Ademais, casos há em que o Edital condiciona a habilitação da recuperanda à apresentação de certidão do Juízo recuperacional, que ateste a sua capacidade econômico-financeira para participar do certame.
Em que pese decorram da natural cautela do Poder Público de averiguar a saúde econômica e financeira da empresa com quem firmará contrato público – que formaliza a prestação de serviços essenciais à coletividade, no mais das vezes –, tais exigências devem ser ponderadas à luz da realidade do processo recuperacional, para que não se criem novos obstáculos que firam direitos das empresas em recuperação, como era o caso da exigência certidões negativas previstas no revogado art. 52, II da Lei 11.101.
Embora seja louvável que o Poder Público busque saber se a licitante está cumprindo com seu plano de recuperação – inclusive para evitar a contratação de empresa fadada à falência –, a homologação do plano e o pagamento dos credores não ocorrem imediatamente ao ajuizamento da recuperação judicial.
Em verdade, a própria Lei prevê, como norte, um prazo de 180 (cento e oitenta) dias para a realização da Assembleia de Credores que analisará o plano, prazo esse que comumente é prorrogado.
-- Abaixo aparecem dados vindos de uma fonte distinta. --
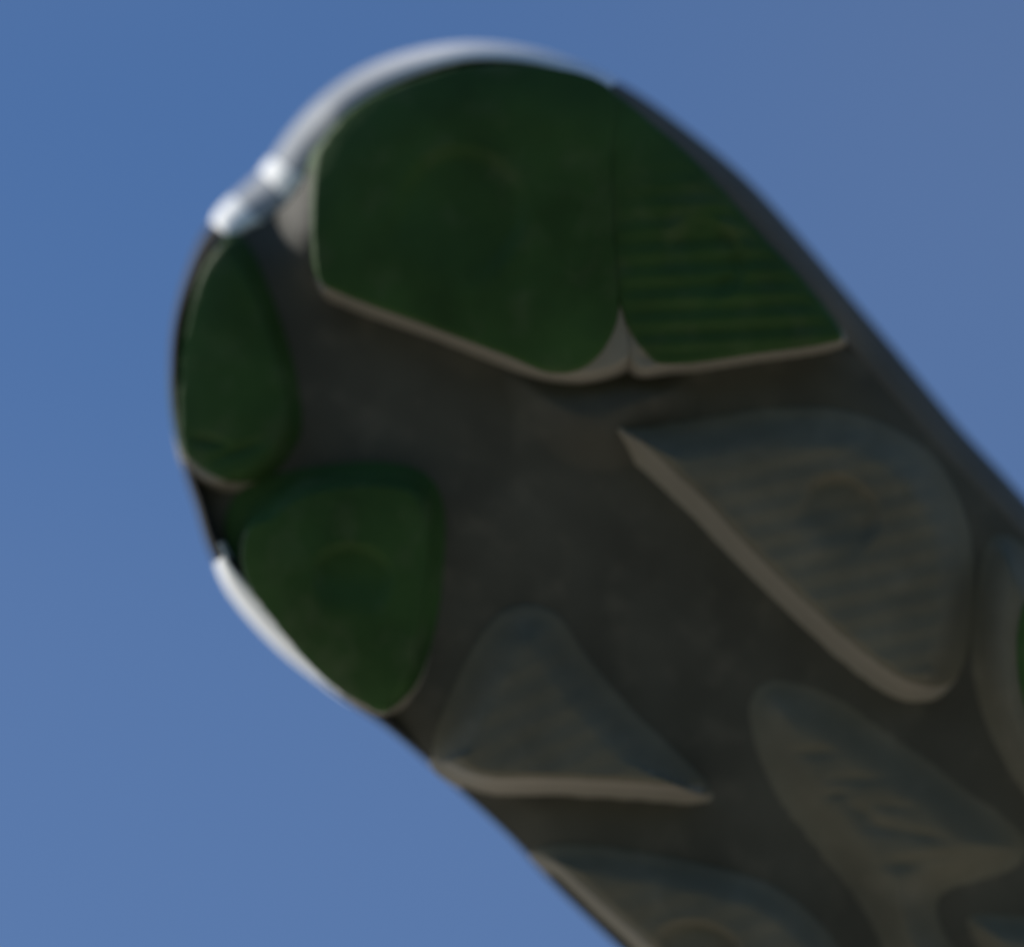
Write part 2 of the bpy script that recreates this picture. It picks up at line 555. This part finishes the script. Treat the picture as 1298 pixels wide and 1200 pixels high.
# the side rubber stands up as a lip against the outer lugs
LIP_PTS = [((330, 205), 0), ((372, 148), 0), ((398, 120), 56), ((590, 47), 62), ((760, 85), 58), ((940, 230), 52), ((1060, 357), 46),
           ((1110, 415), 0), ((1690, 1790), 0), ((520, 955), 0), ((470, 915), 40), ((348, 819), 50), ((285, 745), 46), ((258, 690), 52),
           ((243, 645), 44), ((228, 595), 26), ((210, 470), 40), ((220, 370), 40), ((243, 302), 24), ((262, 274), 0)]
li = sorted((near_idx(*p), w) for p, w in LIP_PTS)
lx = np.array([b[0] for b in li], float)
lw = np.array([b[1] for b in li], float)
LIP = np.interp(np.arange(NS), np.concatenate([[lx[-1] - NS], lx, [lx[0] + NS]]),
                np.concatenate([[lw[-1]], lw, [lw[0]]])) * 1e-4
LIP = np.convolve(np.concatenate([LIP[-6:], LIP, LIP[:6]]), ker, 'valid')
SIDE = [(-0.16, -0.0020), (-0.12, -0.0003), (0.0, 0.0000), (0.22, -0.0006), (0.45, -0.0018), (0.66, -0.0038), (0.83, -0.0068), (0.95, -0.0105),
        (1.0, -0.0145), (0.97, -0.019), (0.86, -0.023), (0.70, -0.026)]


def band(name, i0, i1, mat, lift=0.0, prof=SIDE, taper=None, k0=0, k1=None, label=None, skew=0.0):
    n = (i1 - i0) % NS or NS
    idx = [(i0 + j) % NS for j in range(n + 1)]
    k1 = len(prof) if k1 is None else k1
    rows = prof[k0:k1]
    # refine the profile
    fine = []
    for a, b in zip(rows[:-1], rows[1:]):
        for t in (0, .34, .67):
            fine.append((a[0] + (b[0] - a[0]) * t, a[1] + (b[1] - a[1]) * t))
    fine.append(rows[-1])
    V = []
    for j, i in enumerate(idx):
        for q, (f, z) in enumerate(fine):
            e = 1.0
            if taper:
                e = min(1.0, max(0.0, j - skew * (len(fine) - 1 - q)) / taper[0], max(0.0, n - j - skew * (len(fine) - 1 - q)) / taper[1])
                e = math.sin(e * math.pi / 2)
            lf = lift * e
            if q in (0, len(fine) - 1):
                lf = -0.0004
            p = TREAD_EDGE[i] + NRM[i] * (BULGE[i] * f + lf - (0.0006 * (1 - e)))
            V.append((p[0], p[1], -(EDGE_H[i] + z + 0.3 * lf + (LIP[i] * (1 - sstep(-z / 0.012)) if q else 0))))
    m = len(fine)
    closed = (n == NS)
    F = []
    for j in range(n):
        for q in range(m - 1):
            F.append((j * m + q, j * m + q + 1, (j + 1) * m + q + 1, (j + 1) * m + q))
    o = obj(name, V, F, mat, shoe)
    if label:
        o["label"] = label
    return o


band("midsole_wall", 0, 0, M_DARK)


def span(a, b):
    ia, ib = near_idx(*a), near_idx(*b)
    return ia, ib


# outline runs clockwise in the photo: toe tip -> right side -> heel -> left side
a, b = span((560, 49), (1690, 1790))
band("side_wall", a, b, M_SIDE, 0.0002, taper=(4, 20), skew=0.0, label="dark grey side wall")
a, b = span((246, 298), (900, 182))
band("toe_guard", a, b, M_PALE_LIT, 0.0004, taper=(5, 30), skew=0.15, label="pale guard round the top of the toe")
a, b = span((480, 914), (262, 692))
band("side_stripe", a, b, M_WHITE, 0.0006, taper=(18, 9), k0=0, label="white stripe along the left edge")
for p, q, l in [((256, 283), (300, 233), "raised white highlight at the toe tip"), ((313, 221), (347, 183), "smaller raised white highlight at the toe tip")]:
    a, b = span(p, q)
    band("tip_highlight", a, b, M_WHITE, 0.00066, taper=(3, 3), k0=1, k1=9, label=l)  # highlights at the tip, put in as raised white pieces

# ------------------------------------------------------------------ upper
top_h = -0.024
ys = np.linspace(TREAD_EDGE[:, 1].min() + 0.004, TOE_Y + 0.001, 70)
V, F, NA = [], [], 33
rim_poly = SIL_L - NRM * (BULGE * 0.25)[:, None]
for y in ys:
    xs = []
    for i in range(NS):
        p, q = rim_poly[i], rim_poly[(i + 1) % NS]
        if (p[1] - y) * (q[1] - y) <= 0 and p[1] != q[1]:
            xs.append(p[0] + (q[0] - p[0]) * (y - p[1]) / (q[1] - p[1]))
    x0, x1 = (min(xs), max(xs)) if len(xs) > 1 else (0, 0)
    t = (TOE_Y - y) / (TOE_Y - ys[0])
    hh = 0.018 + 0.062 * sstep(t * 1.25)
    if t < 0.12:
        hh *= math.sqrt(max(0.02, t / 0.12)) * 0.7 + 0.3
    z0 = float(spring(np.array([y]))[0]) + 0.0185
    for k in range(NA):
        an = math.pi * k / (NA - 1)
        cx = math.copysign(abs(math.cos(an)) ** 0.75, math.cos(an))
        V.append(((x0 + x1) / 2 - (x1 - x0) / 2 * cx, y, z0 + hh * math.sin(an) ** 0.8))
for j in range(len(ys) - 1):
    t = (TOE_Y - ys[j]) / (TOE_Y - ys[0])
    for k in range(NA - 1):
        if 0.45 < t < 0.94 and abs(k - (NA - 2) / 2) < 7:
            continue
        F.append((j * NA + k, j * NA + k + 1, (j + 1) * NA + k + 1, (j + 1) * NA + k))
F.append(tuple(range(NA)))
upper = obj("upper", V, F, M_UPPER, shoe)
md = upper.modifiers.new("thickness", 'SOLIDIFY')
md.thickness = 0.003
md.offset = -1

# ------------------------------------------------------------------ unseen ground: grass, and a pale sheet added to bounce light up
def ground_mat(name, c0, c1, scale):
    gm = bpy.data.materials.new(name)
    gm.use_nodes = True
    gt = gm.node_tree
    gb = gt.nodes['Principled BSDF']
    gn = gt.nodes.new('ShaderNodeTexNoise')
    gn.inputs['Scale'].default_value = scale
    gn.inputs['Detail'].default_value = 8.0
    gtc = gt.nodes.new('ShaderNodeTexCoord')
    gt.links.new(gtc.outputs['Object'], gn.inputs['Vector'])
    gr = gt.nodes.new('ShaderNodeValToRGB')
    gr.color_ramp.elements[0].color = c0 + (1,)
    gr.color_ramp.elements[1].color = c1 + (1,)
    gt.links.new(gn.outputs['Fac'], gr.inputs['Fac'])
    gt.links.new(gr.outputs['Color'], gb.inputs['Base Color'])
    gb.inputs['Roughness'].default_value = 0.95
    gb.inputs['Specular IOR Level'].default_value = 0.1
    return gm


g = obj("ground", [(-2500, -2500, 0), (2500, -2500, 0), (2500, 2500, 0), (-2500, 2500, 0)], [(0, 1, 2, 3)],
        ground_mat("grass", (0.035, 0.045, 0.018), (0.075, 0.085, 0.035), 6.0), None, False)
g["kind"] = "structure"
bounce_ob = obj("bounce_sheet", [(-60, 0.45, 0.004), (60, 0.45, 0.004), (60, 5.0, 0.004), (-60, 5.0, 0.004)], [(0, 1, 2, 3)],
          ground_mat("bounce_pale", (0.50, 0.46, 0.39), (0.64, 0.59, 0.51), 3.0), None, False)  # added out of view as a reflector for the lower lug walls
bounce_ob["kind"] = "structure"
Ou seja, enquanto não cumprido o rito que culminará na Assembleia, o que pode durar cerca de um ano, a recuperanda não terá como apresentar a comprovação da homologação e cumprimento do seu plano, o que pode lhe excluir da licitação.
Na mesma linha, é importante que o Poder Público perquira a capacidade econômica e financeira da empresa que se propõe a participar da licitação, para se certificar de que ela terá condições de cumprir um contrato público, sem que sua crise prejudique a coletividade.
Porém, exigir que o Juízo recuperacional ateste sua capacidade para participar de licitação cria embaraços às empresas e pode tumultuar o processo recuperacional. Primeiro, imagine-se a quantidade de pedidos de emissão de certidões desta natureza, num processo que naturalmente já é complexo e contém grande quantidade de atos.
Segundo, a própria competência do Juízo recuperacional para afirmar a capacidade da empresa de participar de determinada licitação, pode ser questionada.
Vale dizer, o Juízo recuperacional pode se recusar a emitir a certidão ao argumento de que não lhe cabe substituir o ente licitante na tarefa de analisar a aptidão econômica e financeira das empresas para participar do certame, por força do art. 69 da Lei 14.133.
Neste caso, restaria à recuperanda judicializar a questão para discutir a legalidade da exigência, o que não lhe garante êxito notadamente diante dos entendimentos que vem se formando em torno da matéria.
Porém, considerando que se trata de tema afeito à própria preservação da empresa – fim maior do instituto da recuperação judicial –, a competência do Juízo recuperacional para atuar em prol da recuperanda parece clara, nem que seja para determinar o afastamento da cláusula editalícia e lhe dispensar de apresentar referida certidão.
Em recente decisão proferida em recuperação judicial conduzida pelo núcleo de Direito Empresarial do escritório Turiano, Nunes e Bonelli, o Tribunal de Justiça da Bahia acatou pedido de dispensa de certidão dessa natureza, o que garantiu a participação da recuperanda em licitação deflagrada por Município do sul do país – que deve aferir as condições de habilitação da licitante.
Trata-se de importante decisão sobre matéria ainda incipiente no seio das recuperações judiciais, que deve servir de norte para casos iguais que tendem a se repetir, especialmente diante do número crescente de pedidos recuperacionais motivados pela crise econômica que assola o país.